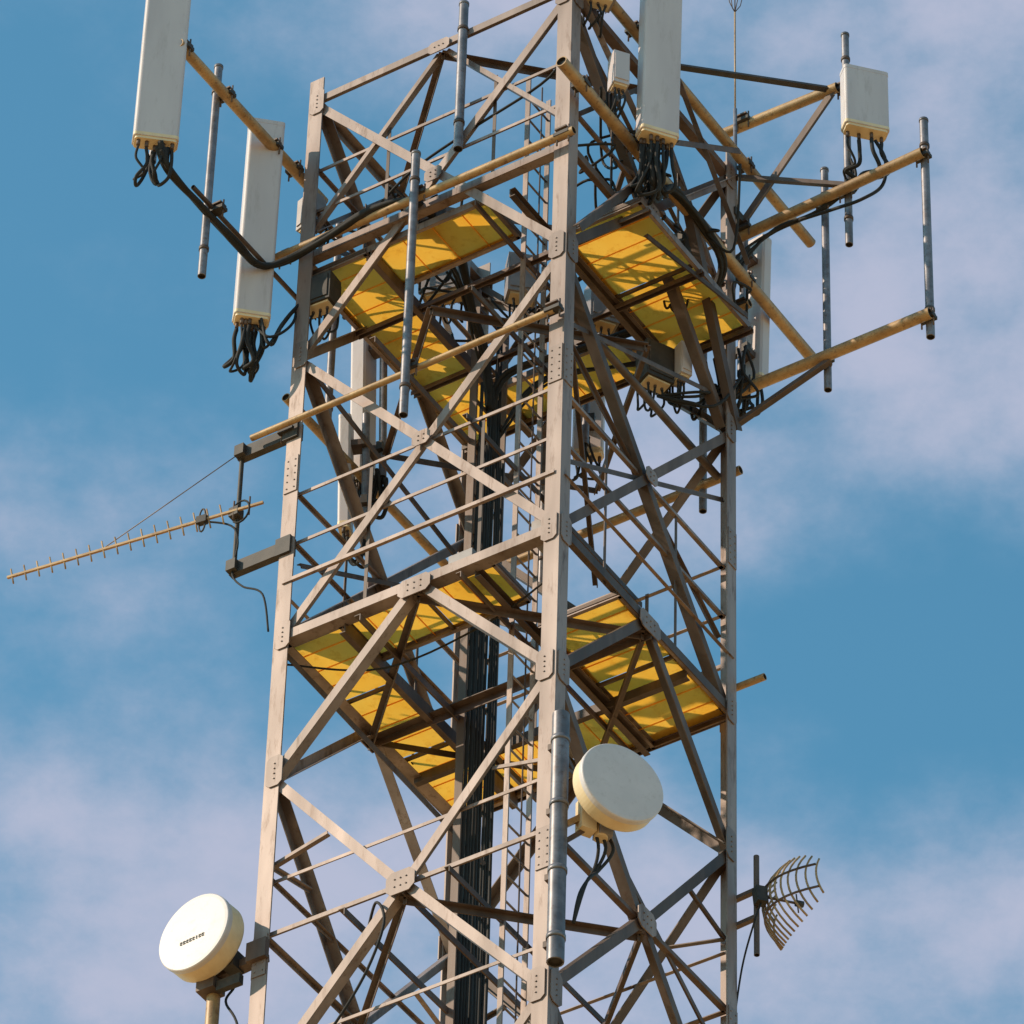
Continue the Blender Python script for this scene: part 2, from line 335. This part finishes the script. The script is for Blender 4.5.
# ---------------------------------------------------------------- cable runs
g=B()
o=lambda s=.03: rnd(s)
for i in range(6):
    g.cable([W(3.22,-1.93,4.66)+o(.05),W(3.2,-1.8,4.47)+o(.02),W(3.18,-1.3,4.42)+o(.018),W(3.16,-.8,4.38)+o(.018),W(3.14,-.42,4.40)+o(.018),W(3.0,-.2,4.56)+o(.02),W(2.6,-.14,4.70)+o(.02),W(2.1,-.14,4.80)+o(.02),W(1.7,-.05,4.80)+o(.02),W(1.6,.3,4.74)+o(.02),W(1.7,.8,4.76)+o(.02),W(1.95,1.4,4.7)+o(),W(2.0,1.7,4.4)+o(),W(2.0,1.85,3.8)+o()],random.choice((.024,.030)))
for i in range(4):
    g.cable([W(3.2,-.3,3.8)+o(.05),W(3.1,-.25,3.5)+o(.05),W(3.0,-.1,3.9)+o(.05),W(2.95,.1,4.4)+o(.05),W(2.7,.3,4.8)+o(),W(1.8,.6,4.75)+o(),W(1.95,1.6,4.2)+o()],.014)
for i in range(7):
    g.cable([W(-.4,.82,5.15)+o(.05),W(-.35,.9,4.75)+o(.07),W(-.25,1.1,4.85)+o(.05),W(-.2,1.5,5.3)+o(),W(-.2,2.1,5.3)+o(),W(-.1,2.6,5.2)+o(),W(.3,2.6,4.9)+o(),W(1.2,2.2,4.5)+o(),W(1.95,1.9,4.2)+o(),W(2.0,1.9,3.2)+o()],random.choice((.017,.024)))
for i in range(4):
    g.cable([W(-1.1,3.3,6.8)+o(),W(-1.15,3.28,6.45)+o(),W(-.8,3.25,6.2)+o(),W(-.3,3.2,6.15)+o(),W(0,3.1,5.8)+o(.08),W(.1,3.0,5.2)+o(),W(.6,2.8,4.6)+o(),W(1.6,2.2,4.3)+o(),W(2.0,2.0,3.6)+o()],.014)
for i in range(14):
    p=W(random.uniform(-.2,.5),random.uniform(.6,3.0),random.uniform(4.9,5.7))
    g.cable([p,p+rnd(.2),p-EZ*random.uniform(.1,.35)+rnd(.2),p+rnd(.4),p+rnd(.4)+EZ*.2],.014)
for i in range(14):
    p=W(random.uniform(1.2,3.0),random.uniform(.1,2.2),random.uniform(4.9,5.4))
    g.cable([p,p+rnd(.2),p-EZ*random.uniform(.1,.3)+rnd(.2),p+rnd(.4),p+rnd(.4)+EZ*.2],.014)
for i in range(5):
    p=W(.1+random.uniform(-.2,.3),3.05,4.6); g.cable([p,p-EZ*.4+rnd(.1),p-EZ*.75+rnd(.12),p-EZ*.5+rnd(.15),W(.1,2.6,3.6)+rnd(.1),W(.5,2.4,3.7)],.015)
g.cable([W(1.9,.1,-3.75),W(1.75,0,-3.5),W(1.62,-.05,-3.8),W(1.8,-.05,-4.3),W(2.2,0,-4.75),W(2.6,.1,-4.9)],.013)
g.cable([W(3.0,.2,-.15),W(2.2,.6,-.25),W(1.2,.7,-.1),W(.4,.4,-.2)],.010)
g.cable([W(2.6,.2,4.9),W(1.9,.1,5.35),W(1.2,.1,5.6),W(.3,.1,5.85),W(.1,.1,6.3)],.014)
g.done("coaxial_cable_bundle")
# ---------------------------------------------------------------- yagi antenna
g=B()
y0=W(3.22,0.0,1.75); y1=W(5.82,-.38,1.73); yd=(y1-y0).normalized(); L=(y1-y0).length
g.bar(y0,y1,.024,.024,EZ,PIPE)
for i in range(17):
    s=.42+(L-.47)*i/16; h=.130-.0020*i
    p=y0+yd*s; q=(EZ*.97+yd*.22).normalized(); g.tube([p-q*h,p+q*h],.008,PIPE)
p=y0+yd*.62; q=EZ
lp=[p+q*.14*math.sin(t)+yd*.035*math.cos(t) for t in [k*math.pi/8 for k in range(17)]]
g.tube(lp,.009,DARK,6); g.box(p,yd*.05,yd.cross(EZ)*.03,EZ*.04,DARK)
for s in(.14,.30):
    p=y0+yd*s; g.tube([p-EZ*.1,p+EZ*.12],.009,STEELD)
lp=[W(3.45,-.03,1.72)+EA*.10*math.cos(t)+EZ*.13*math.sin(t) for t in [k*math.pi/8 for k in range(15)]]
g.tube(lp,.010,BLACK,6)
g.pipe(W(3.52,.03,1.0),W(3.52,.03,2.6),.022,DARK)
for z in(2.5,1.08):
    g.chan(W(3.55,.0,z),W(2.92,.0,z),.14,.06,.012,-EB,DARK)
    g.box(W(2.95,.02,z),EA*.08,EB*.05,EZ*.10,DARK); g.box(W(3.5,.0,z),EA*.05,EB*.06,EZ*.06,DARK)
g.box(W(3.52,0,1.75),EA*.05,EB*.05,EZ*.05,DARK)
g.tube([W(3.52,.03,2.55),y0+yd*1.62+EZ*.02],.005,STEEL)
g.cable([y0+yd*.6-EZ*.02,W(3.55,-.02,1.6),W(3.46,-.02,1.35),W(3.5,-.02,1.0),W(3.35,-.05,.75),W(3.12,-.05,.55),W(3.05,-.02,.1)],.010)
g.done("yagi_antenna")
# ---------------------------------------------------------------- drum dishes
def drum(c,phi,tilt,R,dep,mount_to,label=False):
    f,r,u=frame(phi,tilt); g=B(); seg=72
    k=g.mi(DISH); kc=g.mi(CREAM)
    prof=[(0,.008),(R*.5,.007),(R*.9,.003),(R*.975,0),(R*.992,-.006),(R,-.014),(R*1.0,-.055),(R*.985,-.060),(R*.985,-dep+.02),(R*.96,-dep),(R*.5,-dep-.06),(.12,-dep-.09),(.1,-dep-.16),(0,-dep-.16)]
    rings=[]
    for rr,y in prof:
        if rr==0: rings.append([g.bm.verts.new(c+f*y)])
        else: rings.append([g.bm.verts.new(c+f*y+(r*math.cos(6.28318*j/seg)+u*math.sin(6.28318*j/seg))*rr) for j in range(seg)])
    for i in range(len(prof)-1):
        A_,B_=rings[i],rings[i+1]
        for j in range(seg):
            j2=(j+1)%seg
            if len(A_)==1: fc=g.bm.faces.new([A_[0],B_[j],B_[j2]])
            elif len(B_)==1: fc=g.bm.faces.new([A_[j],B_[0],A_[j2]])
            else: fc=g.bm.faces.new([A_[j],B_[j],B_[j2],A_[j2]])
            fc.material_index=k if i<6 else kc; fc.smooth=False  # rim and back of the drum carry warm bounce light as colour
    if label:
        x=-.16
        for wd in(.024,.03,.024,.03,.024,.012,.026,.03):
            for dz in(-.011,.011): g.box(c+f*.0105+r*(x+.04)-u*(.085+dz),r*wd*.36,f*.004,u*.004,INK)
            g.box(c+f*.0105+r*(x+.04-wd*.32)-u*.085,r*.0035,f*.0042,u*.015,INK)
            x+=.034
    bc=c-f*(dep+.15)
    g.box(bc-f*.05,r*.07,f*.07,u*.10,CREAM); g.box(bc-f*.02-u*.16,r*.09,f*.05,u*.06,STEELD)
    g.cyl(bc-f*.08-r*.1,r,.05,.12,STEELD,12)
    g.bar(bc-f*.06,mount_to,.07,.05,EZ,PIPE); g.bar(bc-f*.06-u*.14,mount_to-EZ*.18,.05,.04,EZ,STEELD)
    return g,bc,f,r,u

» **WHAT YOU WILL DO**
Make an exact reproduction of the listing above, without any pictures.

» **EXERCISE OUTPUT**
Continue the Blender Python script for this scene: part 2, from line 335. This part finishes the script. The script is for Blender 4.5.
# ---------------------------------------------------------------- cable runs
g=B()
o=lambda s=.03: rnd(s)
for i in range(6):
    g.cable([W(3.22,-1.93,4.66)+o(.05),W(3.2,-1.8,4.47)+o(.02),W(3.18,-1.3,4.42)+o(.018),W(3.16,-.8,4.38)+o(.018),W(3.14,-.42,4.40)+o(.018),W(3.0,-.2,4.56)+o(.02),W(2.6,-.14,4.70)+o(.02),W(2.1,-.14,4.80)+o(.02),W(1.7,-.05,4.80)+o(.02),W(1.6,.3,4.74)+o(.02),W(1.7,.8,4.76)+o(.02),W(1.95,1.4,4.7)+o(),W(2.0,1.7,4.4)+o(),W(2.0,1.85,3.8)+o()],random.choice((.024,.030)))
for i in range(4):
    g.cable([W(3.2,-.3,3.8)+o(.05),W(3.1,-.25,3.5)+o(.05),W(3.0,-.1,3.9)+o(.05),W(2.95,.1,4.4)+o(.05),W(2.7,.3,4.8)+o(),W(1.8,.6,4.75)+o(),W(1.95,1.6,4.2)+o()],.014)
for i in range(7):
    g.cable([W(-.4,.82,5.15)+o(.05),W(-.35,.9,4.75)+o(.07),W(-.25,1.1,4.85)+o(.05),W(-.2,1.5,5.3)+o(),W(-.2,2.1,5.3)+o(),W(-.1,2.6,5.2)+o(),W(.3,2.6,4.9)+o(),W(1.2,2.2,4.5)+o(),W(1.95,1.9,4.2)+o(),W(2.0,1.9,3.2)+o()],random.choice((.017,.024)))
for i in range(4):
    g.cable([W(-1.1,3.3,6.8)+o(),W(-1.15,3.28,6.45)+o(),W(-.8,3.25,6.2)+o(),W(-.3,3.2,6.15)+o(),W(0,3.1,5.8)+o(.08),W(.1,3.0,5.2)+o(),W(.6,2.8,4.6)+o(),W(1.6,2.2,4.3)+o(),W(2.0,2.0,3.6)+o()],.014)
for i in range(14):
    p=W(random.uniform(-.2,.5),random.uniform(.6,3.0),random.uniform(4.9,5.7))
    g.cable([p,p+rnd(.2),p-EZ*random.uniform(.1,.35)+rnd(.2),p+rnd(.4),p+rnd(.4)+EZ*.2],.014)
for i in range(14):
    p=W(random.uniform(1.2,3.0),random.uniform(.1,2.2),random.uniform(4.9,5.4))
    g.cable([p,p+rnd(.2),p-EZ*random.uniform(.1,.3)+rnd(.2),p+rnd(.4),p+rnd(.4)+EZ*.2],.014)
for i in range(5):
    p=W(.1+random.uniform(-.2,.3),3.05,4.6); g.cable([p,p-EZ*.4+rnd(.1),p-EZ*.75+rnd(.12),p-EZ*.5+rnd(.15),W(.1,2.6,3.6)+rnd(.1),W(.5,2.4,3.7)],.015)
g.cable([W(1.9,.1,-3.75),W(1.75,0,-3.5),W(1.62,-.05,-3.8),W(1.8,-.05,-4.3),W(2.2,0,-4.75),W(2.6,.1,-4.9)],.013)
g.cable([W(3.0,.2,-.15),W(2.2,.6,-.25),W(1.2,.7,-.1),W(.4,.4,-.2)],.010)
g.cable([W(2.6,.2,4.9),W(1.9,.1,5.35),W(1.2,.1,5.6),W(.3,.1,5.85),W(.1,.1,6.3)],.014)
g.done("coaxial_cable_bundle")
# ---------------------------------------------------------------- yagi antenna
g=B()
y0=W(3.22,0.0,1.75); y1=W(5.82,-.38,1.73); yd=(y1-y0).normalized(); L=(y1-y0).length
g.bar(y0,y1,.024,.024,EZ,PIPE)
for i in range(17):
    s=.42+(L-.47)*i/16; h=.130-.0020*i
    p=y0+yd*s; q=(EZ*.97+yd*.22).normalized(); g.tube([p-q*h,p+q*h],.008,PIPE)
p=y0+yd*.62; q=EZ
lp=[p+q*.14*math.sin(t)+yd*.035*math.cos(t) for t in [k*math.pi/8 for k in range(17)]]
g.tube(lp,.009,DARK,6); g.box(p,yd*.05,yd.cross(EZ)*.03,EZ*.04,DARK)
for s in(.14,.30):
    p=y0+yd*s; g.tube([p-EZ*.1,p+EZ*.12],.009,STEELD)
lp=[W(3.45,-.03,1.72)+EA*.10*math.cos(t)+EZ*.13*math.sin(t) for t in [k*math.pi/8 for k in range(15)]]
g.tube(lp,.010,BLACK,6)
g.pipe(W(3.52,.03,1.0),W(3.52,.03,2.6),.022,DARK)
for z in(2.5,1.08):
    g.chan(W(3.55,.0,z),W(2.92,.0,z),.14,.06,.012,-EB,DARK)
    g.box(W(2.95,.02,z),EA*.08,EB*.05,EZ*.10,DARK); g.box(W(3.5,.0,z),EA*.05,EB*.06,EZ*.06,DARK)
g.box(W(3.52,0,1.75),EA*.05,EB*.05,EZ*.05,DARK)
g.tube([W(3.52,.03,2.55),y0+yd*1.62+EZ*.02],.005,STEEL)
g.cable([y0+yd*.6-EZ*.02,W(3.55,-.02,1.6),W(3.46,-.02,1.35),W(3.5,-.02,1.0),W(3.35,-.05,.75),W(3.12,-.05,.55),W(3.05,-.02,.1)],.010)
g.done("yagi_antenna")
# ---------------------------------------------------------------- drum dishes
def drum(c,phi,tilt,R,dep,mount_to,label=False):
    f,r,u=frame(phi,tilt); g=B(); seg=72
    k=g.mi(DISH); kc=g.mi(CREAM)
    prof=[(0,.008),(R*.5,.007),(R*.9,.003),(R*.975,0),(R*.992,-.006),(R,-.014),(R*1.0,-.055),(R*.985,-.060),(R*.985,-dep+.02),(R*.96,-dep),(R*.5,-dep-.06),(.12,-dep-.09),(.1,-dep-.16),(0,-dep-.16)]
    rings=[]
    for rr,y in prof:
        if rr==0: rings.append([g.bm.verts.new(c+f*y)])
        else: rings.append([g.bm.verts.new(c+f*y+(r*math.cos(6.28318*j/seg)+u*math.sin(6.28318*j/seg))*rr) for j in range(seg)])
    for i in range(len(prof)-1):
        A_,B_=rings[i],rings[i+1]
        for j in range(seg):
            j2=(j+1)%seg
            if len(A_)==1: fc=g.bm.faces.new([A_[0],B_[j],B_[j2]])
            elif len(B_)==1: fc=g.bm.faces.new([A_[j],B_[0],A_[j2]])
            else: fc=g.bm.faces.new([A_[j],B_[j],B_[j2],A_[j2]])
            fc.material_index=k if i<6 else kc; fc.smooth=False  # rim and back of the drum carry warm bounce light as colour
    if label:
        x=-.16
        for wd in(.024,.03,.024,.03,.024,.012,.026,.03):
            for dz in(-.011,.011): g.box(c+f*.0105+r*(x+.04)-u*(.085+dz),r*wd*.36,f*.004,u*.004,INK)
            g.box(c+f*.0105+r*(x+.04-wd*.32)-u*.085,r*.0035,f*.0042,u*.015,INK)
            x+=.034
    bc=c-f*(dep+.15)
    g.box(bc-f*.05,r*.07,f*.07,u*.10,CREAM); g.box(bc-f*.02-u*.16,r*.09,f*.05,u*.06,STEELD)
    g.cyl(bc-f*.08-r*.1,r,.05,.12,STEELD,12)
    g.bar(bc-f*.06,mount_to,.07,.05,EZ,PIPE); g.bar(bc-f*.06-u*.14,mount_to-EZ*.18,.05,.04,EZ,STEELD)
    return g,bc,f,r,u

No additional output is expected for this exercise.